Here, perhaps, are some reasons why our prayers are not immediately answered. But there could be many others, which the wisdom of God has not revealed to us. Perhaps to answer your prayer, would mean having to not answer the prayer of someone else. Perhaps the Lord is perfectly willing to grant your request next month, but this month it is important that it not be granted. The wisdom of God and the decrees of God are often beyond our grasp and understanding.

But these things still don’t answer the questions raised by the exhortations towards importunity. Why doesn’t the God, who loves his child, answer immediately? And yet we are admonished to keep knocking – and knocking – and knocking. Probably every person, and every prayer are different…..

But here are several answers to the questions about importunity.

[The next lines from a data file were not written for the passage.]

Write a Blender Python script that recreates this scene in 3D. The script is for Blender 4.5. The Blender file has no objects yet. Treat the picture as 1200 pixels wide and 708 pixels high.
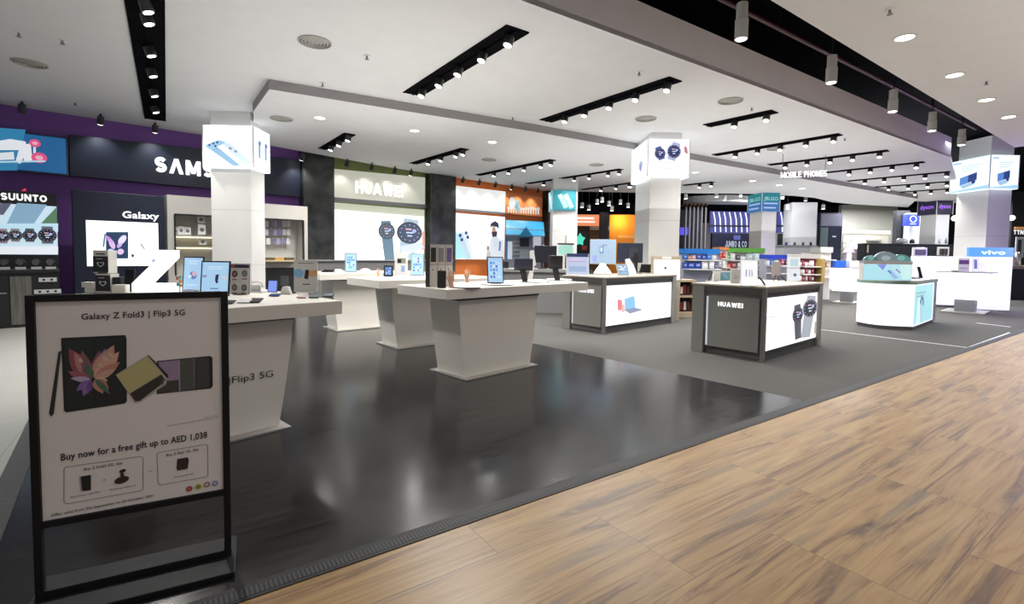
import bpy, bmesh, math, random
from mathutils import Matrix, Vector
random.seed(7)
sc = bpy.context.scene
COL = sc.collection
R = math.radians
# ------------------------------------------------------------------ camera
YAW, PITCH, ROLL, F, CX, CY, CH = R(55.12), R(2.866), R(-0.8195), 579.95, 600.0, 325.88, 1.35
_f = Vector((math.cos(YAW)*math.cos(PITCH), math.sin(YAW)*math.cos(PITCH), -math.sin(PITCH)))
_r = Vector((math.sin(YAW), -math.cos(YAW), 0)); _d = _f.cross(_r)
if _d.z > 0: _d = -_d
RR = _r*math.cos(ROLL) + _d*math.sin(ROLL); DD = -_r*math.sin(ROLL) + _d*math.cos(ROLL)
CAM = Vector((0, 0, CH))
cd = bpy.data.cameras.new('camera'); cam = bpy.data.objects.new('camera', cd); COL.objects.link(cam)
m = Matrix((RR, -DD, -_f)).transposed().to_4x4(); m.translation = CAM
cam.matrix_world = m
cd.sensor_fit = 'HORIZONTAL'; cd.sensor_width = 36; cd.lens = F/1200*36
cd.shift_y = -(354-CY)/1200; cd.clip_start = .05; cd.clip_end = 200
sc.camera = cam
# ------------------------------------------------------------------ world, exposure, ambient lights
sc.view_settings.view_transform = 'Standard'; sc.view_settings.look = 'None'
sc.view_settings.gamma = 1; sc.view_settings.use_curve_mapping = False
sc.view_settings.exposure = -0.30
w = bpy.data.worlds.new('world'); sc.world = w; w.use_nodes = True
w.node_tree.nodes['Background'].inputs[0].default_value = (.80, .86, 1, 1)
w.node_tree.nodes['Background'].inputs[1].default_value = 0.42
def area(loc, rot, sx, sy, e, col=(1, 1, 1)):
    l = bpy.data.lights.new('fill_area_light', 'AREA'); l.shape = 'RECTANGLE'; l.size = sx; l.size_y = sy; l.energy = e; l.color = col
    o = bpy.data.objects.new('fill_area_light', l); COL.objects.link(o); o.location = loc; o.rotation_euler = rot; return o
UP = (math.pi, 0, 0)
SPOT_E, DOWN_E = 190, 95
area((2.5, 7.0, 2.35), UP, 5, 6, 80)  # upward area lamps are unseen fills, added to brighten the ceilings
area((10.5, 7.5, 2.35), UP, 8, 7, 150)
area((22, 10, 2.35), UP, 12, 8, 250)
area((6, 0.2, 2.3), UP, 12, 2.5, 85)
for (x_, y_, e_) in ((13.5, 12.5, 300), (20, 11, 380), (23.5, 13, 230), (31, 11, 900), (32.5, 8, 600), (25, 7, 450), (27, 4, 500), (17.5, 5.5, 260)): area((x_, y_, 4.3), (0, 0, 0), 3, 3, e_, (.88, .92, 1))  # unseen downward fills added to brighten the far shops
lp = bpy.data.lights.new('violet_lamp', 'POINT'); lp.energy = 230; lp.color = (.48, .36, 1); lp.shadow_soft_size = .1; lo = bpy.data.objects.new('violet_lamp', lp); COL.objects.link(lo); lo.location = (17.8, 1.6, 1.9)
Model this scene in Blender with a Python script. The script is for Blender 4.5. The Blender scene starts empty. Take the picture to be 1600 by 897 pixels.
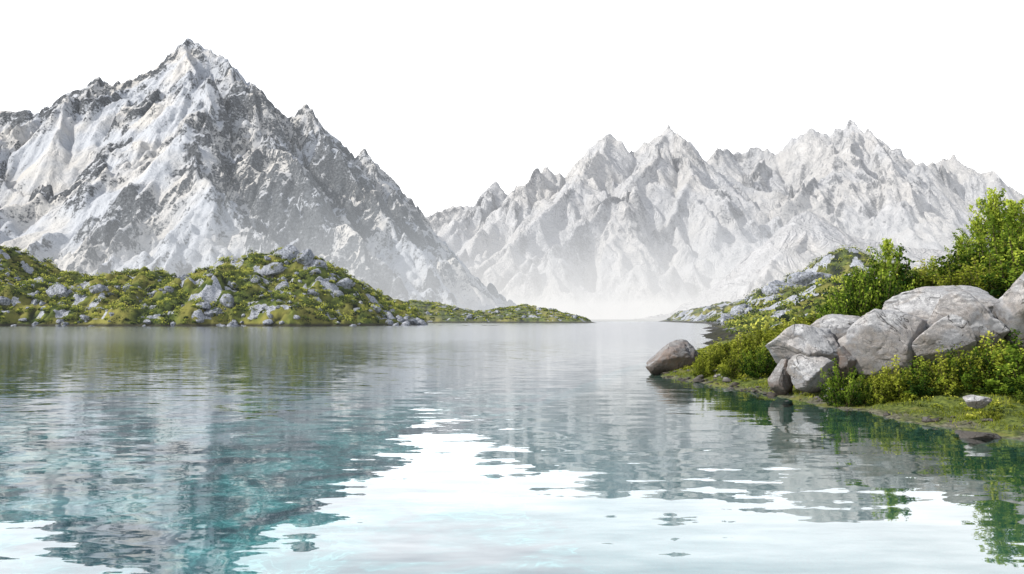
import bpy, bmesh, math, random
import numpy as np
from mathutils import noise as mn, Vector

random.seed(7)
rng = np.random.default_rng(7)
scene = bpy.context.scene
col = scene.collection
F = 1244.0
PITCH = math.atan(50.5 / F)
CH = 2.5

def W(px, py, D):
    u = (px - 800) / F; v = (448.5 - py) / F
    cy, sy = math.cos(PITCH), math.sin(PITCH)
    dy = cy - v * sy; dz = sy + v * cy
    k = D / dy
    return (u * k, D, CH + dz * k)

# ------------------------------------------------------------------ noise
M32 = 0xffffffff
def h2(ix, iy, s):
    n = (ix.astype(np.int64) * 374761393 + iy.astype(np.int64) * 668265263 + s * 144269504) & M32
    n = ((n ^ (n >> 13)) * 1274126177) & M32
    n = n ^ (n >> 16)
    n = (n * 60493 + 1376312589) & M32
    n = n ^ (n >> 15)
    return (n & 0xffff) / 65535.0

def gn(x, y, s=0):
    ix = np.floor(x); iy = np.floor(y)
    fx = x - ix; fy = y - iy
    ux = fx**3 * (fx * (fx * 6 - 15) + 10); uy = fy**3 * (fy * (fy * 6 - 15) + 10)
    def g(ox, oy):
        a = h2(ix + ox, iy + oy, s) * 2 * np.pi
        return np.cos(a) * (fx - ox) + np.sin(a) * (fy - oy)
    a = g(0, 0); b = g(1, 0); c = g(0, 1); d = g(1, 1)
    return ((a + (b - a) * ux) * (1 - uy) + (c + (d - c) * ux) * uy) * 1.5

def fbm(x, y, s=0, o=4, g=0.5):
    r = 0; a = 1.0; f = 1.0
    for i in range(o):
        r = r + a * gn(x * f + 17.3 * i, y * f - 9.1 * i, s + i)
        a *= g; f *= 2.03
    return r

def ridged(x, y, s=0, o=4):
    r = 0; a = 1.0; f = 1.0
    for i in range(o):
        r = r + a * (1 - np.abs(gn(x * f + 7.7 * i, y * f, s + i)) * 2)
        a *= 0.5; f *= 2.1
    return r / 1.9

def worley(x, y, s=0):
    ix = np.floor(x); iy = np.floor(y)
    best = np.full(np.shape(x), 9.0)
    for ox in (-1, 0, 1):
        for oy in (-1, 0, 1):
            px = ix + ox + h2(ix + ox, iy + oy, s); py = iy + oy + h2(ix + ox, iy + oy, s + 5)
            best = np.minimum(best, (px - x)**2 + (py - y)**2)
    return np.sqrt(best)

def sst(a, b, x):
    t = np.clip((x - a) / (b - a), 0, 1)
    return t * t * (3 - 2 * t)

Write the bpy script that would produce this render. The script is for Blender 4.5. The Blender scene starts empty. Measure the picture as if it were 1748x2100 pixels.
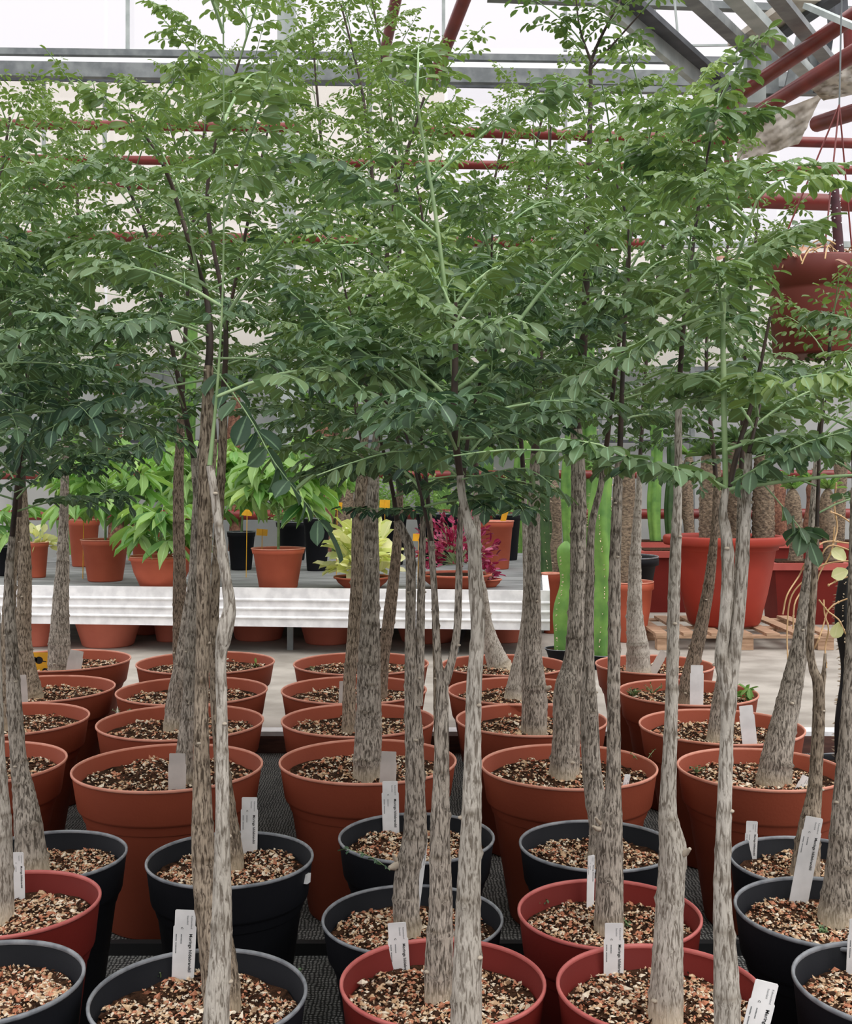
import bpy, math, random
import numpy as np
from mathutils import Vector, Matrix
random.seed(11); rng = np.random.default_rng(5)
SC = bpy.context.scene
COL = SC.collection
# ------------------------------------------------------------------ camera, world, light, exposure
F, CX, YH, CH = 2300.0, 874.0, 980.0, 1.40      # focal length in pixels, centre column, horizon row, camera height
cam_d = bpy.data.cameras.new('camera'); cam = bpy.data.objects.new('camera', cam_d); COL.objects.link(cam)
cam.location = (0, 0, CH); cam.rotation_euler = (math.pi/2, 0, 0)
cam_d.sensor_fit = 'VERTICAL'; cam_d.sensor_height = 24.0; cam_d.lens = 24.0*F/2100.0
cam_d.shift_y = -70.0/2100.0; cam_d.clip_end = 200
SC.camera = cam
W = bpy.data.worlds.new('overcast'); SC.world = W; W.use_nodes = True
wn = W.node_tree.nodes; wl = W.node_tree.links; wn.clear()
wo = wn.new('ShaderNodeOutputWorld'); wb = wn.new('ShaderNodeBackground'); wt = wn.new('ShaderNodeTexCoord')
ws = wn.new('ShaderNodeSeparateXYZ'); wr = wn.new('ShaderNodeValToRGB')
wl.new(wt.outputs['Generated'], ws.inputs[0]); wl.new(ws.outputs['Z'], wr.inputs[0]); wl.new(wr.outputs[0], wb.inputs[0]); wl.new(wb.outputs[0], wo.inputs[0])
e = wr.color_ramp.elements
e[0].position = 0.0; e[0].color = (.13, .125, .12, 1); e[1].position = 1.0; e[1].color = (1.0, .99, .985, 1)
q = e.new(.09); q.color = (.27, .265, .26, 1)
q = e.new(.19); q.color = (.545, .53, .55, 1)
q = e.new(.45); q.color = (.62, .605, .62, 1)
wb.inputs[1].default_value = 1.70
sun_d = bpy.data.lights.new('soft_daylight', 'SUN'); sun = bpy.data.objects.new('soft_daylight', sun_d); COL.objects.link(sun)
sun_d.energy = 1.35; sun_d.angle = math.radians(50); sun_d.color = (1, .97, .93)
sun.rotation_euler = (math.radians(25), math.radians(28), 0)
SC.view_settings.view_transform = 'Standard'; SC.view_settings.look = 'None'
SC.view_settings.exposure = 0.12; SC.view_settings.gamma = 1.0; SC.view_settings.use_curve_mapping = False

# ------------------------------------------------------------------ helpers
def P(px, py, Y): return np.array(((px-CX)*Y/F, Y, CH-(py-YH)*Y/F))
def lin(c):
    return tuple(((v/255.0)/12.92 if v/255.0 <= .04045 else ((v/255.0+.055)/1.055)**2.4) for v in c)
class MB:
    def __init__(s): s.V = []; s.n = 0; s.L = []; s.T = []; s.M = []; s.C = []
    def add(s, v, faces, mat=0, col=None):
        v = np.asarray(v, float); k = len(v); s.V.append(v)
        if isinstance(faces, np.ndarray):
            s.L.append((faces+s.n).ravel()); s.T.append(np.full(len(faces), faces.shape[1])); s.M.append(np.full(len(faces), mat) if np.isscalar(mat) else np.asarray(mat))
        else:
            s.L.append(np.array([i+s.n for f in faces for i in f])); s.T.append(np.array([len(f) for f in faces])); s.M.append(np.full(len(faces), mat))
        if col is None: col = (0.5, 0.5, 0.5, 0.5)
        c = np.asarray(col, float)
        s.C.append(np.tile(c, (k, 1)) if c.ndim == 1 else c); s.n += k
    def box(s, lo, hi, mat=0, col=None):
        x0, y0, z0 = lo; x1, y1, z1 = hi
        v = [(x0,y0,z0),(x1,y0,z0),(x1,y1,z0),(x0,y1,z0),(x0,y0,z1),(x1,y0,z1),(x1,y1,z1),(x0,y1,z1)]
        s.add(v, [(0,3,2,1),(4,5,6,7),(0,1,5,4),(1,2,6,5),(2,3,7,6),(3,0,4,7)], mat, col)
    def hexa(s, v8, mat=0): s.add(v8, [(0,3,2,1),(4,5,6,7),(0,1,5,4),(1,2,6,5),(2,3,7,6),(3,0,4,7)], mat)
    def bar(s, a, b, w, h, mat=0):
        a = np.array(a, float); b = np.array(b, float); d = b-a; d /= np.linalg.norm(d)
        up = np.array((0,0,1.)) if abs(d[2]) < .9 else np.array((0,1.,0))
        x = np.cross(d, up); x /= np.linalg.norm(x); z = np.cross(x, d)
        o = [(-1,-1),(1,-1),(1,1),(-1,1)]
        s.hexa([a+x*i*w/2+z*j*h/2 for i, j in o]+[b+x*i*w/2+z*j*h/2 for i, j in o], mat)
    def lathe(s, prof, seg=48, c=(0,0,0), mat=0, caps=False, wob=0):
        a = np.linspace(0, 2*math.pi, seg, endpoint=False); vs = []
        for r, z in prof: vs.append(np.stack([c[0]+r*np.cos(a), c[1]+r*np.sin(a), np.full(seg, c[2]+z)], 1))
        v = np.concatenate(vs); n = len(prof); i = np.arange(seg); j = (i+1) % seg; fs = []
        for k in range(n-1): fs.append(np.stack([k*seg+i, k*seg+j, (k+1)*seg+j, (k+1)*seg+i], 1))
        s.add(v, np.concatenate(fs), mat)
    def tube(s, pts, rad, seg=8, mat=0, col=None, flat=False, rfun=None):
        pts = np.asarray(pts, float); n = len(pts); rad = np.broadcast_to(np.asarray(rad, float), (n,))
        t = np.gradient(pts, axis=0); t /= (np.linalg.norm(t, axis=1)[:, None]+1e-9)
        ref = np.array((0.13, .99, .07)) if np.abs(t[:, 1]).max() < .9 else np.array((.2, .1, .97))
        x = np.cross(t, ref); x /= (np.linalg.norm(x, axis=1)[:, None]+1e-9); z = np.cross(x, t)
        a = np.linspace(0, 2*math.pi, seg, endpoint=False)
        R = rad[:, None]*np.ones(seg)[None]
        if rfun is not None: R = R*rfun
        v = pts[:, None, :]+(x[:, None, :]*np.cos(a)[None, :, None]+z[:, None, :]*np.sin(a)[None, :, None])*R[:, :, None]
        v = v.reshape(-1, 3); i = np.arange(seg); j = (i+1) % seg
        fs = np.concatenate([np.stack([k*seg+i, (k+1)*seg+i, (k+1)*seg+j, k*seg+j], 1) for k in range(n-1)])
        c = col
        if col is not None and np.ndim(col) == 2: c = np.asarray(col) if len(col) == n*seg else np.repeat(np.asarray(col), seg, axis=0)
        s.add(v, fs, mat, c)
        s.add(v[:seg], [tuple(range(seg))], mat, None if c is None else (c[:seg] if np.ndim(c) == 2 else c))
        s.add(v[-seg:], [tuple(range(seg-1, -1, -1))], mat, None if c is None else (c[-seg:] if np.ndim(c) == 2 else c))
    def ball(s, c, r, mat=0, col=None, sc=(1,1,1)):
        v = []; f = []; nu, nv = 8, 5
        for j in range(nv+1):
            th = math.pi*j/nv
            for i in range(nu):
                ph = 2*math.pi*i/nu
                v.append((c[0]+r*sc[0]*math.sin(th)*math.cos(ph), c[1]+r*sc[1]*math.sin(th)*math.sin(ph), c[2]+r*sc[2]*math.cos(th)))
        for j in range(nv):
            for i in range(nu): f.append((j*nu+i, (j+1)*nu+i, (j+1)*nu+(i+1) % nu, j*nu+(i+1) % nu))
        s.add(v, np.array(f), mat, col)
    def build(s, name, mats, parent=None, smooth=True):
        if not isinstance(mats, (list, tuple)): mats = [mats]
        me = bpy.data.meshes.new(name); V = np.concatenate(s.V)
        o = bpy.data.objects.new(name, me); COL.objects.link(o)
        if parent is not None:
            o.parent = parent; g = np.zeros(3); p = parent
            while p is not None: g += np.array(p.location); p = p.parent
            V = V-g
        L = np.concatenate(s.L); T = np.concatenate(s.T)
        me.vertices.add(len(V)); me.vertices.foreach_set('co', V.astype(np.float32).ravel())
        me.loops.add(len(L)); me.loops.foreach_set('vertex_index', L.astype(np.int32))
        me.polygons.add(len(T)); me.polygons.foreach_set('loop_start', np.concatenate([[0], np.cumsum(T)[:-1]]).astype(np.int32))
        me.polygons.foreach_set('loop_total', T.astype(np.int32))
        for m in mats: me.materials.append(m)
        me.polygons.foreach_set('material_index', np.concatenate(s.M).astype(np.int32))
        me.polygons.foreach_set('use_smooth', np.full(len(T), bool(smooth)))
        at = me.attributes.new('Col', 'FLOAT_COLOR', 'POINT'); at.data.foreach_set('color', np.concatenate(s.C).astype(np.float32).ravel())
        me.update(); me.validate()
        return o
def empty(name, loc, label=None, cat=None, group=None):
    o = bpy.data.objects.new(name, None); COL.objects.link(o); o.location = [float(v) for v in loc]; o.empty_display_size = .05
    return tag(o, label, cat, group)
def tag(o, label=None, cat=None, group=None, kind=None):
    if label: o['label'] = label
    if cat: o['category'] = cat
    if group: o['group'] = group
    if kind: o['kind'] = kind
    return o
def struct(o): o['kind'] = 'structure'; return o
def smooth_path(pts, step):
    """Catmull-Rom through rows of (x,y,z,r...) resampled about every step metres"""
    p = np.asarray(pts, float)
    if len(p) == 2: p = np.array([p[0], (p[0]+p[1])/2, p[1]])
    q = np.vstack([2*p[0]-p[1], p, 2*p[-1]-p[-2]]); out = []
    for i in range(1, len(q)-2):
        L = np.linalg.norm(q[i+1][:3]-q[i][:3]); n = max(2, int(L/step))
        t = np.linspace(0, 1, n, endpoint=False)[:, None]
        out.append(.5*((2*q[i])+(-q[i-1]+q[i+1])*t+(2*q[i-1]-5*q[i]+4*q[i+1]-q[i+2])*t*t+(-q[i-1]+3*q[i]-3*q[i+1]+q[i+2])*t**3))
    out.append(q[-2][None]); return np.concatenate(out)

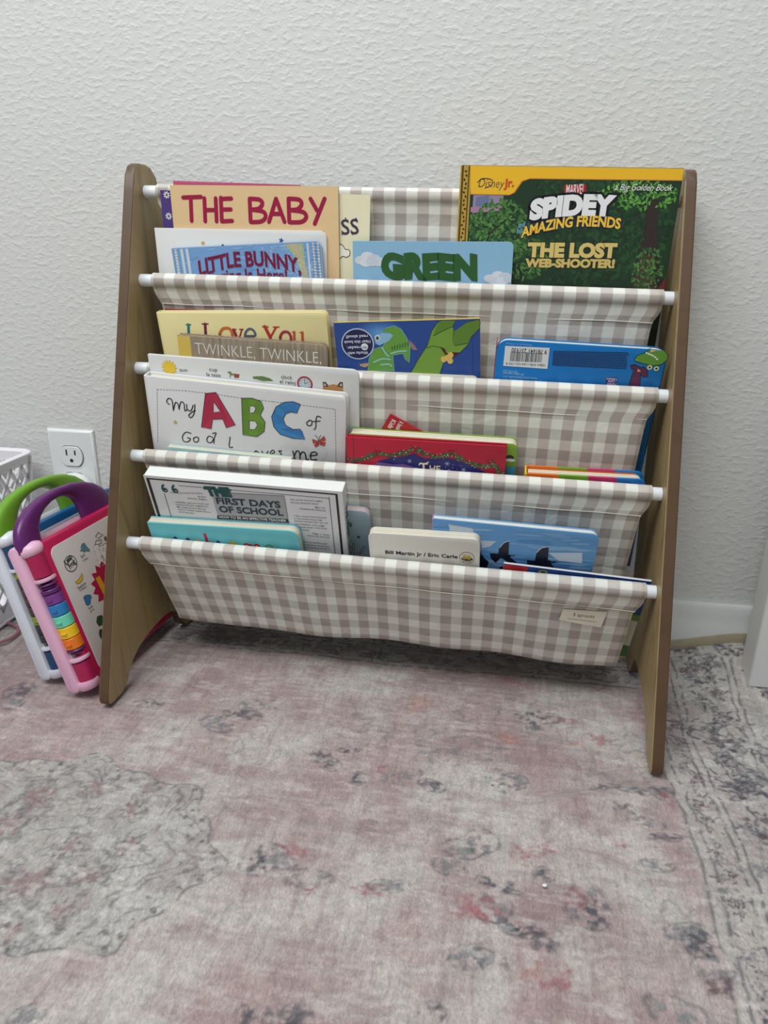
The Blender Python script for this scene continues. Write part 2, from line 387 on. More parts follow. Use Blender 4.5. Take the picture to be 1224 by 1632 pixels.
def flower(cx, cy, r, c=DK, rot=0, k=.8, heart=RD):
    blob(cx, cy, r, r*.85, GR, k*.5, rot, 0, .40, 5, rot); blob(cx, cy, r*.95, r*.8, c, k, rot, .15, .40, 5, rot); blob(cx, cy, r*.4, r*.35, heart if heart is not None else c, k, rot, 0, .4)
    for q_ in range(3):
        a = math.radians(rot+q_*130); blob(cx+1.5*r*math.cos(a), cy+1.5*r*math.sin(a), r*.55, r*.2, c, k*.8, rot+q_*130, 0, .4)
# border on the right and along the wall
def vline(x0, w, c, k=.8, y0=-9, y1=9):
    m = np.exp(-((WX-x0+.004*np.sin(WY*21))/w)**2)*sst(.34, .5, brk)*k*((WY > y0)&(WY < y1)); mixc(m, c)
def hline(yy, w, c, k=.8, x0=-9, x1=9):
    m = np.exp(-((WY-yy)/w)**2)*sst(.34, .5, brk)*k*((WX > x0)&(WX < x1)); mixc(m, c)
bd = np.maximum(sst(.303, .315, WX), sst(-.108, -.096, WY))
mixc(bd*(.65+.35*patch), c3(198, 194, 189)); mixc(bd*deep*.5, c3(164, 148, 148))
mixc(bd*sst(.36, .45, WX)*.5, c3(200, 196, 190))
mixc(bd*sst(.54, .66, fbm(X, Y, 46, 91, 3))*.30*worn, c3(132, 126, 130))
mixc(bd*np.exp(-((fbm(WX, WY, 42, 95, 2)-.5)/.013)**2)*.42*sst(.35, .5, brk), c3(86, 82, 90))
mixc(bd*np.exp(-((fbm(WX, WY, 70, 97, 2)-.55)/.018)**2)*.35*sst(.35, .5, brk), c3(92, 82, 90))
def tick(x0, w, n, c, k, y0=-9, y1=9):
    m = np.exp(-((WX-x0+.004*np.sin(WY*21))/w)**2)*sst(.3, .46, brk)*k*((WY > y0)&(WY < y1)); mixc(m, c)
for xx, k in ((.310, .7), (.321, .75), (.3445, .9), (.3525, .9), (.4105, .85), (.4185, .85)): tick(xx, .0016, 520, DK, k)
vline(.3155, .0035, LT, .7); vline(.3485, .003, LT, .7); vline(.4145, .003, LT, .7)
for yy, k in ((-.104, .85), (-.094, .7), (-.066, .8), (-.058, .75)): hline(yy, .0015, c3(84, 82, 92), k, -9, .31)
hline(-.080, .008, c3(120, 116, 122), .6, -9, .31)
for k in range(64):
    yy = -.62+k*.0105; r_ = rng.rand(4)
    flower(.381+.013*math.sin(k*1.3)+.006*r_[0], yy, .0072+.0058*r_[1], (DK, PL, DK, GR)[k % 4], r_[2]*360, .85, PL if k % 3 == 0 else None)
    flower(.331+.004*math.sin(k*2.1), yy+.004, .0035+.004*r_[3], (PL, DK, GR)[k % 3], r_[0]*360, .8, PL if k % 2 else None)
    flower(.45+.02*r_[0], yy, .006+.007*r_[2], (DK, GR, PL)[k % 3], r_[1]*360, .8, None)
for k in range(58):
    r_ = rng.rand(5); flower(-.5+k*.0145, -.079+.012*math.sin(k*1.7), .005+.004*r_[0], (DK, GR, PL)[k % 3], r_[1]*360, .7, None)
    flower(-.5+k*.0145, -.036+.014*(r_[2]-.5), .006+.007*r_[3], (DK, PL)[k % 2], r_[4]*360, .75, PL if k % 2 else None)
for (x, y), r in zip([(0.347,-0.17),(0.402,-0.103),(0.394,-0.077),(0.377,-0.05),(0.428,-0.033),(0.453,-0.066),(0.372,-0.194),(0.408,-0.159),(0.343,-0.261),(0.367,-0.262),(0.39,-0.267),(0.415,-0.203),(0.38,-0.019),(0.411,-0.005),(0.442,0.004)],
                     (.011,.007,.009,.009,.012,.01,.014,.008,.008,.012,.01,.012,.008,.009,.01)): flower(x, y, r, DK if r > .0085 else PL, r*9e4, .95, PL)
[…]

God sometimes wants us to keep knocking and knocking, because we will never learn real dependence if the answer came quickly and easily. God is not a bully whose ego needs to be fed by our dependence upon Him. But He is God and we are, in fact, dependent upon Him. Importunity is an opportunity for us to remember – or to learn that fact. If as Christians all we had to do was utter a quick prayer and every wish became a reality, then God would become nothing more than a massive vending machine. He would become the central figure of a fable like Aladdin and his magic lamp.

When we forget that Jehovah is God and we are His creation, we soon begin building Towers of Babel, Titanics, and human empires. Americans have never been in bondage to any man, and we’ve lost what means to serve. Jehovah is not the servant, we are. To be a good servant is not a demeaning, debasing, degrading thing. There are some marvelous stories in English literature about butlers and maids, who were infinitely superior people to the people whom they served. And it was a part of their honor and character to simply serve. To be dependent upon a gracious Master may be a wonderful honor. And to be dependent upon the Lord our God is an honor above all other earthly honors. God says, ”I want you to learn to depend upon me, so ask me again. What was that thing for which you sought me in prayer? Let me hear you again.”

Second, the need to keep praying for things gives us time to examine our motives. James says, “You people ask things of God, but you receive them not, because ye ask amiss, that ye may consume them upon your lusts.” Okay, you’ve been asking God for something for a long time. Why have you been seeking this thing? Perhaps you should answer that question once again. Are the need and the reason still the same? Was it for the Lord’s glory, or was it for your needs and your emotions? Is this thing a genuine need, or is it really an extravagance? Maybe since you’ve not received it as yet, you should reconsider the request. If you possessed this item for which you prayed, would it strengthen or weaken you in your relationship to the Lord? Perhaps you should reexamine this request. A corollary to that would be that sometimes the Lord demands importunity give us time to expose our sins.

Perhaps the Lord has delayed granting our request because He wants us to remember that we aren’t as smart as we think we are. We are often like children who ask for things which would do us far more harm than good. We don’t know what is best. Generally speaking many of our overall lives show the same characteristics that could be seen in our high school and college days. There was a period when we didn’t know anything, and we knew that we didn’t know anything. We were freshmen then; we were children. But then, sometimes all of a sudden, we have the idea that we know a lot, if not everything. We’ve had a few college courses under our belts, or we’ve been sitting in church for a few months. Very quickly we go from knowing nothing to imagining that we know everything. First year students at college are called “freshmen,” and everything is new and fresh. The last years in college the students are “seniors” and the year preceding that they are “juniors.” But during the second year of university, the students are called “sophomores.” I love the etymology of word “sophomore,” and because of that I’ve shared it with you several times. I do it once again, because it fits with our subject. The word transliterated from two Greek words – “sophos” which means “skilled” or “wise,” and “moros” which means “dull” or “stupid.” A sophomore is a “stupid smart” person – he has one year of education under his belt and imagines that he is an expert. For someone to be sophomoric is to think that he is wise when in fact he is really kind of dumb. You and I will not graduate or leave this college of life until the Lord decides. Some of us are freshmen, and some are seniors, but that vast majority of us are sophomores. The Lord leaves us in that class, not granting our every request, so that we might learn that we have not yet learned.

And then sometimes, the Lord is aware that if He grants our request, we would forget to give Him the glory. So we are forced to pray, and pray, and pray, again and again, until it finally becomes something really precious to us. Now we have learned that it was not by might, nor by power, but by God’s grace that whatever it is has been granted. Now we are ready to humbly bow and thank the Lord for his blessing. “Thank you Lord for your delay.”